Alejandro Martinez wrote:
What i need to do is this:
Have a php file in a webserver, doing a POST with binary payload to a fast-cgi written in c++, and the c++ should deserialize that payload into a known struct.
something like:
struct whatever { int a; int b; float c; std::vector<int> d; }
(mainly structs consisting of basic types and collections of basic types)
Generally I would not recommend trying to read/process/creat archives in language other that C++ with boost serialization. It is doable and people have done it, but it breaks one of the most valuable features of boost serialization - no brainer archive format maintainence.

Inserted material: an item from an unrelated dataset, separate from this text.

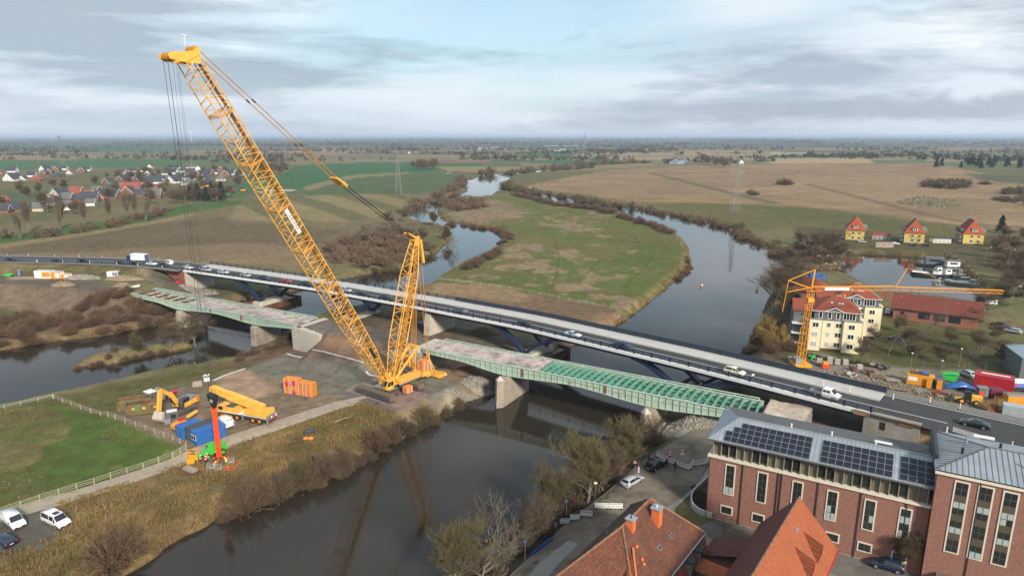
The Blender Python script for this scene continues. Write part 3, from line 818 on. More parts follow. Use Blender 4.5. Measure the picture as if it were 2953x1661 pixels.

I've been playing around with boost::serialization, but i can't seem to comprehend the binary format it generates (So i could hardcode the php to make a valid payload to be deserialised from the fast-cgi).
The easiest way to understand the format of the file is to write to an xml_archive. This will contain all the same data in a more readible way.
And not so important: i've noticed boost::serialization to binary archives always look like:
serialization::archive ÃõH@
the "serialization::archive" is an identifier which the de-serialization uses to gracefully handle the situation where one hands it a file not created by serialization. To suppress it, use "no_header" flag when opening archives.
can't i get rid of the "serialization::archive" thing that is obviusly not part of the struct i just serialized?